Andrea Scanzi: «De Andrè, un genio eccessivo»

Sarà una conoscenza autentica, sappiatelo, nessuno spigolo è stato rimosso da quella vita che trasuda genialità ed eccessi. Il Fabrizio De Andrè teatrale show di Andrea Scanzi - Le cattive strade - «non è un tributo, nessun santino per esaltare la celebrazione eucaristica - precisa - preferisco sia il ricordo di un uomo semplicemente unico, con il terrore spolpo del palcoscenico e dalla comunicazione genuina. No maschere, no convenzioni, no compromessi. Se doveva spararle, Faber le sparava, consapevole di dividere. D’altronde il vero intellettuale non mette mai d’accordo tutti».
Scanzi - giornalista e scrittore piuttosto glamour - sfrutta lo stampo usato per Giorgio Gaber, l’altro monumento trattato sul palcoscenico con la devozione dei giusti, privo d’inchini, ma sostanzioso d’animo.
Il biglietto per la prima data regionale di Artegna (sabato 25 al Lavaroni) è volato via lasciando il blocchetto vuoto. Spettacolo, volendo, in recupero al Pasolini di Casarsa, il 5 marzo e al Comunale di Monfalcone, il 6. Organizza l’Ert.
Non sarà un uomo solo sul proscenio, come accadde per Gaber se fosse Gaber, «stavolta mi sono fatto un compagno di viaggio con la chitarra nella custodia», spiega Scanzi. Giulio Casale è la risposta live ai filmati che solitamente distraggono dallo stretto monologare.
«Scelte concordate - dice - cuore e razionalità se la sono giocata alla pari. Con la licenza di reinventare alcune sonorità. Coi grandi si può, è quasi necessario farlo. E Geordie si è trasformato in una sorta di inno dal sapore west-coast. Inverno me lo sono sentito più blues. Le definirei trasgressioni emotive».
In un raptus archeologico, nemmeno tanto per la verità, scaviamo fino al Duemila, scoprendo una tesi di laurea in Lettere dello Scanzi che rivelò il futuro, Amici facili. «In realtà avrei dovuto occuparmi di Beppe Fenoglio, ma Fabrizio se ne andò nel gennaio del ’99 e chiesi al mio relatore professor Bigazzi, il fratello dell’enogastronomo, il permesso per un rapido cambio. Disse di sì e così organizzai un incontro fra Gaber e De Andrè. Ecco, a quelli che oggi mi provocano con “be’, hai sfruttato il successo di Gaber per inventarti De André”, ora sapranno quanto Fabrizio rappresentasse per me già allora».
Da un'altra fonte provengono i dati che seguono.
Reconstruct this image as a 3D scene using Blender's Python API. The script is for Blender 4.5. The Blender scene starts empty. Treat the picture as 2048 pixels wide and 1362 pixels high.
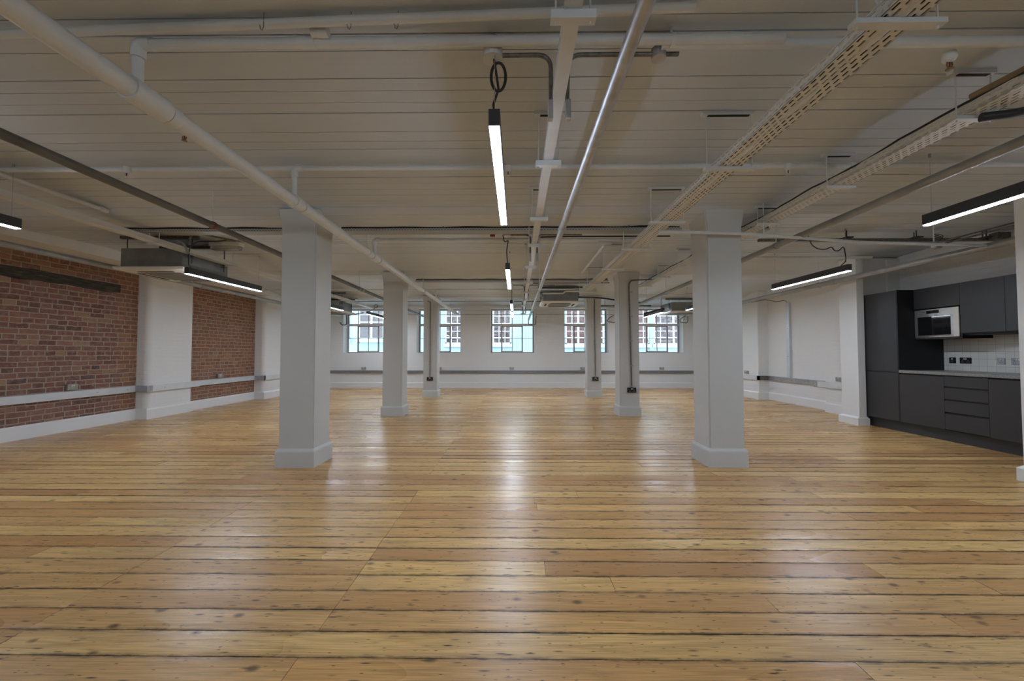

Dicevamo. La storia non prevede soltanto trionfi. Il ragazzo di Genova visse senza risparmi. «Usando lo stratagemma dell’eccesso, da sempre il patrimonio dei grandi. Beveva molto per esorcizzare il terrore del pubblico, spesso non sapeva controllare i pensieri e talvolta ne sgusciava qualcuno scomodo. Come quando confidò di voler votare il partito sardo d’azione. Lo ripeto, il vero portatore sano di cultura deve essere provocatorio, altrimenti scompare dietro una barriera di banalità. Fu immenso nella poetica, ammise di essere carente sulla musica e bussò alle porte giuste: PFM, Fossati, De Gregori, Bubola. L’amico Villaggio che lo accompagnò dagli 8 ai cinquanta inoltrati, rivelò la bulimia esistenziale di Fabrizio. Se la spassò a meraviglia. Donne, alcol, di tutto. Dovevamo superare la prova più dura prima di andare in scena: Dori Ghezzi. “Ho visto mio marito nel vostro spettacolo”, sentenziò. Basta, okey, è fatta. Senza il suo sì non ci saremmo mossi».
Immaginiamoci Faber tra noi: chitarra sulla coscia, microfono posizionato. Chissà se il popolo lo ascolterebbe ancora, e quanto, in quest’era anonima e stanca?
«Il comparto cantautorale ha perso forza politica, il magma informe della canzone di rapida spendibilità lascia pochissima aria al suono colto. Nei Novanta scrisse La domenica delle salme, una dedica all’umanità morta. Quindi... Ne avrebbe di materiale oggi da maneggiare. Lui e Grillo, ma è cosa nota penso, strinsero subito un patto indissolubile d’amicizia. Pagherei per ascoltare una canzone di Fabrizio sul Beppe leader. Chissà come avrebbe interpretato il grande salto».
E quel giorno che Gaber attaccò De Andrè? «Lo fece pubblicamente e questo seccò Fabrizio. Due tipologie diverse di geni: Giorgio era una specie di robot, l’altro un imprendibile. Poteva succedere che si scontrassero. Nessun ferito, comunque».